We get to Berlin with extra time to see the sights for a full two hours. Dahl naturally stays in, Rat decides to make some calls, and Z has a sleep in hope of recovery. The remainders head off to the Berlin Wall, where we each buy a small piece of it for a couple of marks. We see Checkpoint Charlie, the Brandenburg Gates, and walk into East Germany. We see various remnants and reminders of the armies and generals who once raged as kings down these very streets. Two hours pass fast, and we’ll never make it all the way back in time for soundcheck on foot, and not wanting to cause yet another uproar, we pool our dwindling German money and cab it back to Factsheet Central.

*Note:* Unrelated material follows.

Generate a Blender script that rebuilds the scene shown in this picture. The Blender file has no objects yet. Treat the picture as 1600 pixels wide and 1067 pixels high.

The club is called Trash, and it’s the kind of well set up, yet much worn club that you expect to see in a major city. The staff is rude and unfriendly, but the audience is one of the best we’ve had, making it our first straight-up fun show in some time. The Mind Overboard guys come onstage and join us on such essential rockage as “Sonic Reducer” and two complete run-throughs of “Louie Louie.” It’s the last show with Overboard, which we’ll miss in a way. They invite us out for drinks, but of course we don’t go, not at this point, not in the Master’s van, not as broke as we are.

No one, band or crew, is talking to Dahl. It can be real tough to be the boss, sometimes. The good news is, we can once and for all say auf Wiedersehen to Germany.